Published online by Cambridge University Press: 05 September 2012
Helen Barrett Montgomery shared numerous core values and beliefs with many other Baptists of her day. She shared their belief that the Bible was an authoritative revelation of God's truth, faith in Jesus as the Christ and her Savior and spiritual guide through life, confidence in the mission and methods of Baptist churches for engaging God's work in the world, and conviction that God calls faithful believers to act on those beliefs by living sacrificially for the sake of persons in need. The same convictions that united her with many fellow Baptists also distinguished her from some other Baptists and even alienated her from still others. Her belief in the Bible's superior authority would not allow her to elevate any human authority above that of Scripture. She was convinced that the Bible, when properly understood, gave women the same human freedom of being as men, and therefore the full potential for participation, decision making, and leadership. Some Baptists viewed her as a woman who had stepped out of her place. For them, Montgomery's beliefs and actions were unbecoming of feminine piety, and therefore certainly not biblical or Baptist. However, Baptist ecclesiology gave them no power to silence her or to exclude her from the Baptist fold. Purveyors of a particular theological intentionality could use their influence to convince their particular Baptist communities to exclude her and keep her from speaking at their gatherings, but other Baptist communities were free to give her a public voice and advocate her views as authentically biblical and Baptist.
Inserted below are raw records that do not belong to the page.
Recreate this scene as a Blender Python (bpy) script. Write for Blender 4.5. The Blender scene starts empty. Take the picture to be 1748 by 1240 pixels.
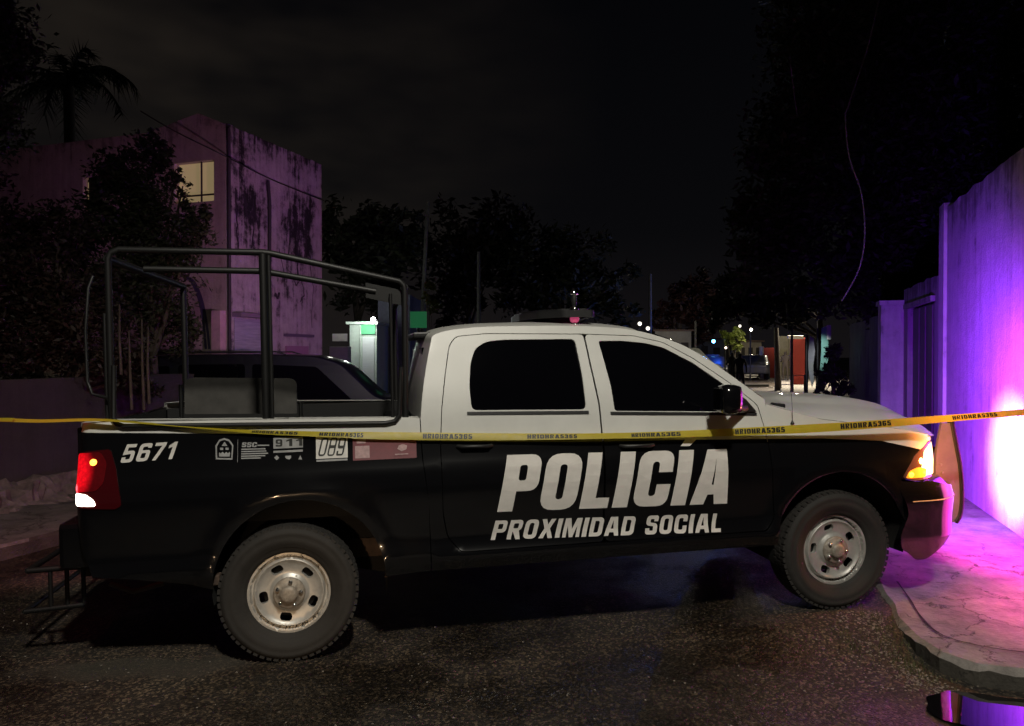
import bpy, bmesh, math, random
from mathutils import Vector, Matrix, noise
from mathutils.geometry import delaunay_2d_cdt
C = bpy.context.scene.collection
PI = math.pi
random.seed(7)

# ---------------------------------------------------------------- camera
CAM_H = 1.79
FPX, CX, CY = 1262.0, 874.0, 620.0
PIT = math.radians(0.636)
cd = bpy.data.cameras.new('camera'); cam = bpy.data.objects.new('camera', cd); C.objects.link(cam)
cam.location = (0, 0, CAM_H); cam.rotation_euler = (PI/2 - PIT, 0, 0)
cd.sensor_fit = 'HORIZONTAL'; cd.sensor_width = 36; cd.lens = 36*FPX/1748; cd.clip_end = 500; cd.clip_start = .05
bpy.context.scene.camera = cam

# ---------------------------------------------------------------- world: night sky
w = bpy.data.worlds.new('World'); bpy.context.scene.world = w; w.use_nodes = True
nt = w.node_tree; N = nt.nodes; Lk = nt.links; bg = N['Background']
tc = N.new('ShaderNodeTexCoord'); sp = N.new('ShaderNodeSeparateXYZ'); Lk.new(tc.outputs['Generated'], sp.inputs[0])
rp = N.new('ShaderNodeValToRGB'); Lk.new(sp.outputs['Z'], rp.inputs[0])
e = rp.color_ramp.elements; e[0].position = 0; e[0].color = (.0065, .0055, .0062, 1); e[1].position = .5; e[1].color = (.0010, .0011, .0017, 1)
k = rp.color_ramp.elements.new(.16); k.color = (.0026, .0026, .0032, 1)
ns = N.new('ShaderNodeTexNoise'); ns.inputs['Scale'].default_value = 2.1; ns.inputs['Detail'].default_value = 4; ns.inputs['Roughness'].default_value = .55
mp = N.new('ShaderNodeMapping'); mp.inputs['Scale'].default_value = (1, 1, 2.6); mp.inputs['Location'].default_value = (.35, .1, .42)
Lk.new(tc.outputs['Generated'], mp.inputs[0]); Lk.new(mp.outputs[0], ns.inputs['Vector'])
cr = N.new('ShaderNodeMapRange'); cr.inputs[1].default_value = .42; cr.inputs[2].default_value = .72; Lk.new(ns.outputs['Fac'], cr.inputs[0])
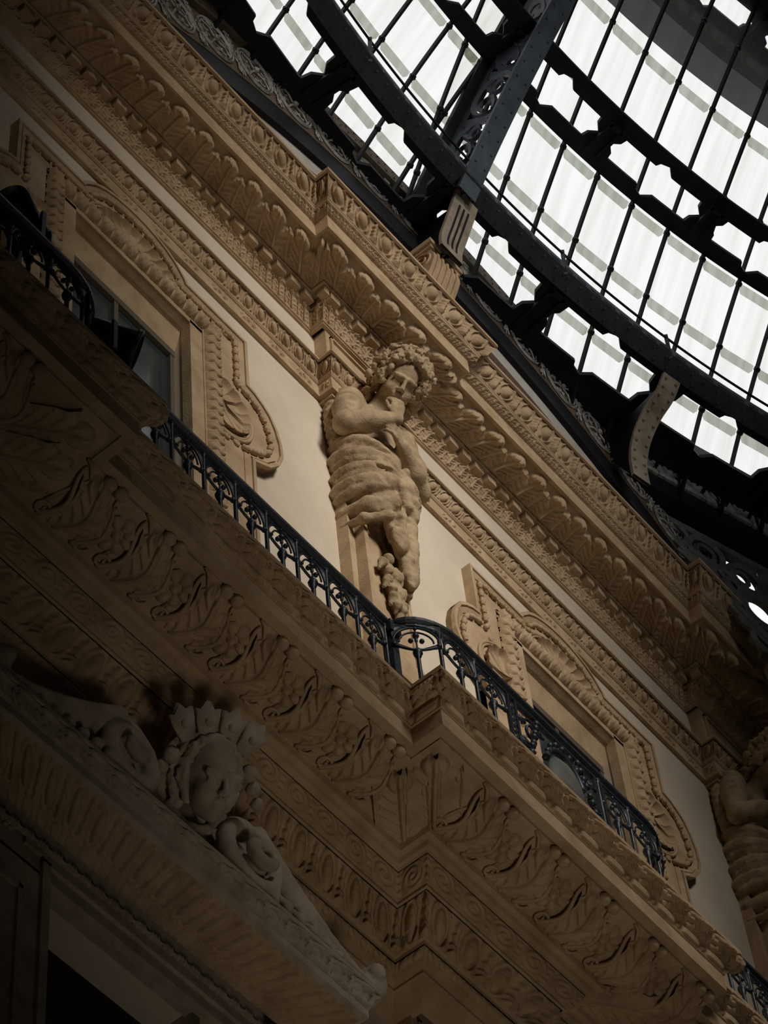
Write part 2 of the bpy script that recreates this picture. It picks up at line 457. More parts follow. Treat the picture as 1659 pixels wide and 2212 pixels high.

Helen Barrett Montgomery illustrates the challenge of declaring almost any statement of belief and practice as the Baptist position. Statements can be associated with particular communities of Baptists at specific times in history, but almost every statement would either be challenged by or nuanced differently by some other body of Baptists. The best we can do is talk about certain tendencies in Baptist belief and polity. But, although Baptists are usually people of strong faith convictions, they are also adamantly insistent that no other authority or spokesperson preempt their own consciences. When elevated to a global scale, responsible freedom of conscience exercised in Christian community and informed through personal relationship with God by faith in Christ through the illumining power of the Holy Spirit and guided by the Bible's revelation would be the closest statement possible of what Baptists believe. This chapter seeks to offer intelligent discourse on what that means.